Hopelessly Devoted: Zephaniah Chapter Three Verses Fourteen Through Seventeen

Our first installment, post-publication(!), so what better time to get on ‘the same page’ and […]

Mockingbird / 6.3.13

Our first installment, post-publication(!), so what better time to get on ‘the same page’ and post the June 3rd entry, which comes to us from Alex Large:

Sing aloud, O daughter of Zion; shout, O Israel! Rejoice and exult with all your heart, O daughter of Jerusalem! The LORD has taken away the judgments against you; he has cleared away your enemies. The King of Israel, the LORD, is in your midst; you shall never again fear evil. On that day it shall be said to Jerusalem, “Fear not, O Zion; let not your hands grow weak. The LORD your God is in your midst, a mighty one who will save; he will rejoice over you with gladness; he will quiet you by his love; he will exult over you with loud singing. (Zephaniah 3:14-17, ESV)

battle

Warnings don’t work with my daughter. Granted, she’s less than two years old, and I tend to expect more mature behavior during mealtime, but every meal it’s the same. My wife reminds me that this is what kids her age do—throw food rather than eat it—and so I grimace forgiveness, but it doesn’t come easy. Despite wanting to put limits on how often I can let her bad behavior slide, I am forced to relent.

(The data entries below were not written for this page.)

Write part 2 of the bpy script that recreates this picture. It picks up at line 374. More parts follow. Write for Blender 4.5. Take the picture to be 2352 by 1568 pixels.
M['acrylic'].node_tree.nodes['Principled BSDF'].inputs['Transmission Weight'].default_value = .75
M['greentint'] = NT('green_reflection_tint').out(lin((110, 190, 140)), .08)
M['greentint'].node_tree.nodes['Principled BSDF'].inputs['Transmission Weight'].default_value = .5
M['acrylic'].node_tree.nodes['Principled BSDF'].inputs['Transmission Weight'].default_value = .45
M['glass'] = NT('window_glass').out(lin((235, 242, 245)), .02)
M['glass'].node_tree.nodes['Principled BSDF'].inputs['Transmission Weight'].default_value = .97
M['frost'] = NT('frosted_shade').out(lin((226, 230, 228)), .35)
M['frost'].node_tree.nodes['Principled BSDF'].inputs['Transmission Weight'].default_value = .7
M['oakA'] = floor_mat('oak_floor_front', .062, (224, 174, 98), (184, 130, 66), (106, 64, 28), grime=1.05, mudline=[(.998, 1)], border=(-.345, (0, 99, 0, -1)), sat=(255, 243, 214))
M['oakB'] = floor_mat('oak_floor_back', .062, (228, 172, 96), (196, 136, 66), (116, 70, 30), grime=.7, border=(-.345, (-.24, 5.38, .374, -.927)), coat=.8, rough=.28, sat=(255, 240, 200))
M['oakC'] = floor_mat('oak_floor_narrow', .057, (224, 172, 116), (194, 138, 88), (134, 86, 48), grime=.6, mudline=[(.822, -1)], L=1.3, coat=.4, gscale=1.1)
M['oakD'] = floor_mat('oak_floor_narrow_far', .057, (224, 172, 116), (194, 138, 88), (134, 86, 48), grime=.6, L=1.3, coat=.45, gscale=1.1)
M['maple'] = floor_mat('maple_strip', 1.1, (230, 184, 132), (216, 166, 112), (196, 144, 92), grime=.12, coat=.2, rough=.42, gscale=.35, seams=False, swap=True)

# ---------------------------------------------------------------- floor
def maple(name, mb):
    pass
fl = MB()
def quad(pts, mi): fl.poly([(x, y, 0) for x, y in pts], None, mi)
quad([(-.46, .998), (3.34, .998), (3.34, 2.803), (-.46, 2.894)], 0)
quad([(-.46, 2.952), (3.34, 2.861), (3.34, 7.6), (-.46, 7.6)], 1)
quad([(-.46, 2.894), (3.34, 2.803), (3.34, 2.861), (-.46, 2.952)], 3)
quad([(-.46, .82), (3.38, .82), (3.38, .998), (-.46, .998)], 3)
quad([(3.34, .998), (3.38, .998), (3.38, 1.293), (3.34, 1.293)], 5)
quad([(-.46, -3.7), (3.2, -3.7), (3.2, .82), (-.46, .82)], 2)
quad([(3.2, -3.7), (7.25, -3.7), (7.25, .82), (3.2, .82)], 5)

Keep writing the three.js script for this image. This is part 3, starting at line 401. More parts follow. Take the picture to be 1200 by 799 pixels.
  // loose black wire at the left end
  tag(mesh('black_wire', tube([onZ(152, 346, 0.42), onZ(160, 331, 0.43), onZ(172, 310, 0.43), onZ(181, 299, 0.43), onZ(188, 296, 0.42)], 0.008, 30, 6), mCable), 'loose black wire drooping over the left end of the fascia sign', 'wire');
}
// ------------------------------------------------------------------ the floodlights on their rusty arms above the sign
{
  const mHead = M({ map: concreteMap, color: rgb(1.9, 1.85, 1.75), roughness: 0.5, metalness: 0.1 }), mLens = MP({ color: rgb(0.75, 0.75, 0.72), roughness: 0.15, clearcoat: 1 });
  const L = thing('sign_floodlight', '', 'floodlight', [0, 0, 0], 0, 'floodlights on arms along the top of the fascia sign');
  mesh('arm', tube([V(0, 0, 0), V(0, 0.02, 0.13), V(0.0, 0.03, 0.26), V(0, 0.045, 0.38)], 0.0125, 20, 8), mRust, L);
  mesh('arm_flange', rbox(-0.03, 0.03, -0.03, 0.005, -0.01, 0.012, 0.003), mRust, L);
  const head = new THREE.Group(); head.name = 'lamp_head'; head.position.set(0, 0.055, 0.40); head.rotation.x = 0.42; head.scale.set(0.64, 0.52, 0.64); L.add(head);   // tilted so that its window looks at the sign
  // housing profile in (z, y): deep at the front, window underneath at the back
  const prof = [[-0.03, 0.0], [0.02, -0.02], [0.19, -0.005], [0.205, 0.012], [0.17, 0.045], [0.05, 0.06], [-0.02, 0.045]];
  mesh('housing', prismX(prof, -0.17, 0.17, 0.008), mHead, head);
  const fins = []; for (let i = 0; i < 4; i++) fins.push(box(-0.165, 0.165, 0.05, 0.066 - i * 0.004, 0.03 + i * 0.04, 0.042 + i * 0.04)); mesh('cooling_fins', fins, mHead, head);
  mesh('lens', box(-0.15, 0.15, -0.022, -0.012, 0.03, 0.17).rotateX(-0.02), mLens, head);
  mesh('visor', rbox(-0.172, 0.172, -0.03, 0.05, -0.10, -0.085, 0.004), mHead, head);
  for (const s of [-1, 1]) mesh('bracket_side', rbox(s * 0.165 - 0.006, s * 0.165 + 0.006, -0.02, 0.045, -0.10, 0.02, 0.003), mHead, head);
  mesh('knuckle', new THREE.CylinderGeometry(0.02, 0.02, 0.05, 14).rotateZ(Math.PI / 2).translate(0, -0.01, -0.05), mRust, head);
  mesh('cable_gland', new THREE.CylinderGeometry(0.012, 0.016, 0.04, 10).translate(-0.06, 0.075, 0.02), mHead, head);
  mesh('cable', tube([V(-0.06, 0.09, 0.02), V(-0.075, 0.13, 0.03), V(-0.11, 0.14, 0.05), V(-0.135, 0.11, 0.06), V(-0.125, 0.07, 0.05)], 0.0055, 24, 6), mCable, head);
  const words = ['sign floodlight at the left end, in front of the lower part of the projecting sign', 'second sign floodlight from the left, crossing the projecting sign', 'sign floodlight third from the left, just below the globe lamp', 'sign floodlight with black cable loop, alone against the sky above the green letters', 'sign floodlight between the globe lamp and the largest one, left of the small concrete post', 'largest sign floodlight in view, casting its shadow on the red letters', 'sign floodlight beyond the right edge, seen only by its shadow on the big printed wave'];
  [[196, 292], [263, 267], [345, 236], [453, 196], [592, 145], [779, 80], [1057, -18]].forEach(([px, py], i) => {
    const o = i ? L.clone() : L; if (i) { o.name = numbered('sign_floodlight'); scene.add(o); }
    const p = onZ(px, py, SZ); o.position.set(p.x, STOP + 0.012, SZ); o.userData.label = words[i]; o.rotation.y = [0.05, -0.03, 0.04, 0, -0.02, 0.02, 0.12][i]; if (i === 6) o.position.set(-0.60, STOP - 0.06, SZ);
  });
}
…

Zephaniah, and really most of the prophets, do a pretty good job relaying God the Angry Father. And it’s generally for the right reasons: Israel is behaving badly, and God tells them this with specific examples. The warnings, however justified, never seem to work, though; God’s children continue to disobey, and God throws His hands up, passing over their sin once again.

Nothing has changed: we, too, are repeat offenders. We’ve done it enough times to know full well right from wrong, and yet knowing this doesn’t change our intent. After yet another repeated inner-judgment, another passive-aggressive comment at your spouse, another ignored call, we hear from God that “The Lord has taken away the judgments against you” (3:15). He could judge, but He doesn’t. There’s no “Shape up or ship out;” there’s no thin ice. It’s counterintuitive, but strangely, “God did not send his Son into the world to condemn the world, but in order that the world might be saved through him” (John 3:17). God in Jesus brings instant forgiveness to the repeat offenders—may this perpetual Passover comfort us today and renew our hearts.